*The task*
Copy every line from the data below in which the string "scene" can be found.

*Dataset content*

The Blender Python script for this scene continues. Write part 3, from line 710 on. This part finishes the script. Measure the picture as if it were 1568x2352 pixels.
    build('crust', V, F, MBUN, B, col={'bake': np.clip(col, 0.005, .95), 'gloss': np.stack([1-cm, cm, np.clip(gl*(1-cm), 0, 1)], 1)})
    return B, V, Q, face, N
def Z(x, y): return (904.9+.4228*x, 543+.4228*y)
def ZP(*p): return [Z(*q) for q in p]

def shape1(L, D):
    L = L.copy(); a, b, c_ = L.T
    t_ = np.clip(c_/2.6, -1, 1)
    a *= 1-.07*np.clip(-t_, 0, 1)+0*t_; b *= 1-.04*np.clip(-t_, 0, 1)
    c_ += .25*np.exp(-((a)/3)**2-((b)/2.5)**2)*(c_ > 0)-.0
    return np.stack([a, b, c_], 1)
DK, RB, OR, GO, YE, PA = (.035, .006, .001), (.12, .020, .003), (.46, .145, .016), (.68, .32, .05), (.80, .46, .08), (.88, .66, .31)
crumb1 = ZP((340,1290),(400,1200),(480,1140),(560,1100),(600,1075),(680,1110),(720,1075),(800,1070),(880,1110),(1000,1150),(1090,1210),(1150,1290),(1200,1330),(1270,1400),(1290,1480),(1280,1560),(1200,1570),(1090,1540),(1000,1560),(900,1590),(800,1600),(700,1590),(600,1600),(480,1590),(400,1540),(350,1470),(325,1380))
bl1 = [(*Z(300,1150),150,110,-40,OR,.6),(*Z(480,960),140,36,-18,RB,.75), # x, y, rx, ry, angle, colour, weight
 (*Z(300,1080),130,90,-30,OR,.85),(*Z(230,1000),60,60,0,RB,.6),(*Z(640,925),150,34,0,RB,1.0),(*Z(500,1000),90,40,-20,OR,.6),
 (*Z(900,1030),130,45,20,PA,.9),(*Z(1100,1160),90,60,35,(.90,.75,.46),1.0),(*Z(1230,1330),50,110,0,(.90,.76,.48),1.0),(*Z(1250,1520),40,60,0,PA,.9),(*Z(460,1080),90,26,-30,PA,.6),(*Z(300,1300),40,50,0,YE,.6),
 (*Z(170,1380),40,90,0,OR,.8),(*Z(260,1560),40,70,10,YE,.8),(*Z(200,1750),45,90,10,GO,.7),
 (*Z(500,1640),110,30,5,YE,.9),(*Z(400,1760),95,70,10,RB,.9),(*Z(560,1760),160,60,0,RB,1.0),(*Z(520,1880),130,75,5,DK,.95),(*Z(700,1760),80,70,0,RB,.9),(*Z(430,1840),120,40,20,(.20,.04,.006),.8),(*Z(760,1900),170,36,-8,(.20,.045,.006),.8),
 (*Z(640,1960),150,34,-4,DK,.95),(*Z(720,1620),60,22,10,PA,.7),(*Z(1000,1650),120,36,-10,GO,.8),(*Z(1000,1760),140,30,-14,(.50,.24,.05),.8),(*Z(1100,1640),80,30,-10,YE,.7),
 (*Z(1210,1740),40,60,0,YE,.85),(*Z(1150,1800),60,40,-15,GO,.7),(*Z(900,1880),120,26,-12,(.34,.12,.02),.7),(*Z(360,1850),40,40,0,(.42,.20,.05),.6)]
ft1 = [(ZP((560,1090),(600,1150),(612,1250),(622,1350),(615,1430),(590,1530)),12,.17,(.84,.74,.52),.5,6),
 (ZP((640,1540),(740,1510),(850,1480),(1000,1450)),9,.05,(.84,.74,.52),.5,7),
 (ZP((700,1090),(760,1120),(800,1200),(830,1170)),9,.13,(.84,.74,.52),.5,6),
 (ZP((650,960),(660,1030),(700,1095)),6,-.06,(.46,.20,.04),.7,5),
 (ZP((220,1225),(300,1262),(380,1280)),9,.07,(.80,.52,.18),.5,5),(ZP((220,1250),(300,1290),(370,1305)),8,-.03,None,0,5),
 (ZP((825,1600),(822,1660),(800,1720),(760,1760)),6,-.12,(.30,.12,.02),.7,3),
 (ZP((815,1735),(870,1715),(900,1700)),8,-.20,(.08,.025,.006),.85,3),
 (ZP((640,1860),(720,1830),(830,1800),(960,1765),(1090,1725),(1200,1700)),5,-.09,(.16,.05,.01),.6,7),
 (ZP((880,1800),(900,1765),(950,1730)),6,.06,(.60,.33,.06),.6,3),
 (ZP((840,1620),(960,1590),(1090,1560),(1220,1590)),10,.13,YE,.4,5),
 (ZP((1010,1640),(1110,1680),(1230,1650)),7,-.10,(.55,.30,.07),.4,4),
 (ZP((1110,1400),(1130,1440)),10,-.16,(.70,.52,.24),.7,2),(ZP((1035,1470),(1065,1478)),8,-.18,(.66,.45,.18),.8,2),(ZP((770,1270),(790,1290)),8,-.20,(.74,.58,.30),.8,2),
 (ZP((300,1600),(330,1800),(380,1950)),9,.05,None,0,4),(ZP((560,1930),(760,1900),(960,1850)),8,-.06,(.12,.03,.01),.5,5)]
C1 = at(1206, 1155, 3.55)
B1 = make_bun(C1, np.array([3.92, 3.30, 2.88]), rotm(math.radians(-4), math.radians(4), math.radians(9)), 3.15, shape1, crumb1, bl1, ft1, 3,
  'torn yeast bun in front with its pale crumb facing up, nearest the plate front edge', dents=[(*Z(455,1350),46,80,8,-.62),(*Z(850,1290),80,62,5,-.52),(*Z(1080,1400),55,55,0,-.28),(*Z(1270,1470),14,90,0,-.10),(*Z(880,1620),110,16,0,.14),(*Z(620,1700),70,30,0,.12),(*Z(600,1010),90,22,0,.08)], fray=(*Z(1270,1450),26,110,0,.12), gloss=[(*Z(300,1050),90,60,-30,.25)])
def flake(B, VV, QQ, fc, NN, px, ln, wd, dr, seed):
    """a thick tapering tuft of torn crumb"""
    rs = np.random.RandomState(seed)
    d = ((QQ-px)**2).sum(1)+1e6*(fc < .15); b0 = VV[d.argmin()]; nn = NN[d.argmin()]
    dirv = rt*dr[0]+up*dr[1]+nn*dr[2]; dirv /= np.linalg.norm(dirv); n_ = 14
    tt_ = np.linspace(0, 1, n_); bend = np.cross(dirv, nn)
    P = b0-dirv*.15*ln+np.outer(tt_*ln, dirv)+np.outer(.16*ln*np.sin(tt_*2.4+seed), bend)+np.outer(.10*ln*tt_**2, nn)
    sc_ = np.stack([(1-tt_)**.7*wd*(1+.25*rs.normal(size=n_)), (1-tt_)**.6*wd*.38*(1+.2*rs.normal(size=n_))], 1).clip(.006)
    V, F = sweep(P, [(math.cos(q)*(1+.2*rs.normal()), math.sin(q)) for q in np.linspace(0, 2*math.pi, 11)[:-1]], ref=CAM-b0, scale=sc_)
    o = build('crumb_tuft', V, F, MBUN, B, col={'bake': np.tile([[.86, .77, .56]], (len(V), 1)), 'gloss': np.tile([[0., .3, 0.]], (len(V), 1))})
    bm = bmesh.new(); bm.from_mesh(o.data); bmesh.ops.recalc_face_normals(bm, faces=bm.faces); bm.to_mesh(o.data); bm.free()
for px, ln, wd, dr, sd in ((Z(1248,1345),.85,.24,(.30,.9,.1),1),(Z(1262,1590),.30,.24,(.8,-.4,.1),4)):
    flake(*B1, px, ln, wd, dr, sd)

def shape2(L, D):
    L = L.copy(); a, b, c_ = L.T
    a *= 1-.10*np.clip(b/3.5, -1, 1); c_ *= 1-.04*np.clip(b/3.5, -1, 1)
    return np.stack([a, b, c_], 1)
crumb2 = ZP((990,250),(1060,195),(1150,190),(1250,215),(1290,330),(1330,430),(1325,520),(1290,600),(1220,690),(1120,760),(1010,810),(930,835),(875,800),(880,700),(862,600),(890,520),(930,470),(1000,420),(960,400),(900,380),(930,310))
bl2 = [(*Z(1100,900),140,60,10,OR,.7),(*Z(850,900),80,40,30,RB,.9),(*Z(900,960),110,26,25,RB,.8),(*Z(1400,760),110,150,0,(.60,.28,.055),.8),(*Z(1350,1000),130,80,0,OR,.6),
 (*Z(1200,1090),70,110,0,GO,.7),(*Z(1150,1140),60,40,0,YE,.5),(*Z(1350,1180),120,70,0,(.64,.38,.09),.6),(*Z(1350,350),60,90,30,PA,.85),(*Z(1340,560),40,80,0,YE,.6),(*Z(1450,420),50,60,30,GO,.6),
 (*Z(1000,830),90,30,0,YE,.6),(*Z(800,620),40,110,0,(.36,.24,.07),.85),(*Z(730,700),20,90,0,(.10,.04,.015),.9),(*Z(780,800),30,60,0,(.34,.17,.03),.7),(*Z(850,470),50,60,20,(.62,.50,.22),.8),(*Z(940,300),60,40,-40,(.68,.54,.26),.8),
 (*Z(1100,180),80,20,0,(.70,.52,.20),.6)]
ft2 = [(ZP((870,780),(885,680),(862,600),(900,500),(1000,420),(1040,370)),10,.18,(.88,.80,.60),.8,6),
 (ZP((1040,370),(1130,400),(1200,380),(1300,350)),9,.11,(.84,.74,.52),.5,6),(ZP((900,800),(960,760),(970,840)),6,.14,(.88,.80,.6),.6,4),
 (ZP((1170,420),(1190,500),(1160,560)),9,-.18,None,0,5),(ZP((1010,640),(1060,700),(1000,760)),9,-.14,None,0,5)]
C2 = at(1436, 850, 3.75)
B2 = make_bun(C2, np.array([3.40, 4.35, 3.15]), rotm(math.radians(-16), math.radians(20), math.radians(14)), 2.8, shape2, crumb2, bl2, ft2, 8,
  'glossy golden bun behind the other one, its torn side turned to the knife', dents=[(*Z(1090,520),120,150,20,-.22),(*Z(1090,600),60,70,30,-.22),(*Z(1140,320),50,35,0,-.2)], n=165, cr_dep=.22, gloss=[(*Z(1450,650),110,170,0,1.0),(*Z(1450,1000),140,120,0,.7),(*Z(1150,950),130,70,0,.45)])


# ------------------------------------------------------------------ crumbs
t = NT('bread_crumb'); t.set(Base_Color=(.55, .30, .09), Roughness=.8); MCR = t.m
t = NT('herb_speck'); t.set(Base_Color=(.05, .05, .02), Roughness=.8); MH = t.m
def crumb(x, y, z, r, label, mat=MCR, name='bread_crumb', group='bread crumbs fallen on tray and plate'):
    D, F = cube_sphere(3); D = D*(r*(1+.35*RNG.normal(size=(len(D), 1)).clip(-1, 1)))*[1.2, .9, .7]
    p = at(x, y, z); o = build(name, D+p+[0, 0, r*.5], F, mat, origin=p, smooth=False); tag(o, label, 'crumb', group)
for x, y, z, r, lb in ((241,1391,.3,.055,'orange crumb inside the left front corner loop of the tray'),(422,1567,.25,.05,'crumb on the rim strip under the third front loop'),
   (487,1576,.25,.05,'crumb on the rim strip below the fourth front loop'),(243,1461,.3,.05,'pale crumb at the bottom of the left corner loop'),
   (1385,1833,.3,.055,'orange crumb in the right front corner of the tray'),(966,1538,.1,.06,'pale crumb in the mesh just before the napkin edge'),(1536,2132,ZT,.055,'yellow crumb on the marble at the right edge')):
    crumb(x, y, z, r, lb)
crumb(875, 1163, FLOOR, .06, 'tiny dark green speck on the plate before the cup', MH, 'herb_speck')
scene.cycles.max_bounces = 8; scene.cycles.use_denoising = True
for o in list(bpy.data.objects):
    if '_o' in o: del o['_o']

*Exercise output*
The Blender Python script for this scene continues. Write part 3, from line 710 on. This part finishes the script. Measure the picture as if it were 1568x2352 pixels.
scene.cycles.max_bounces = 8; scene.cycles.use_denoising = True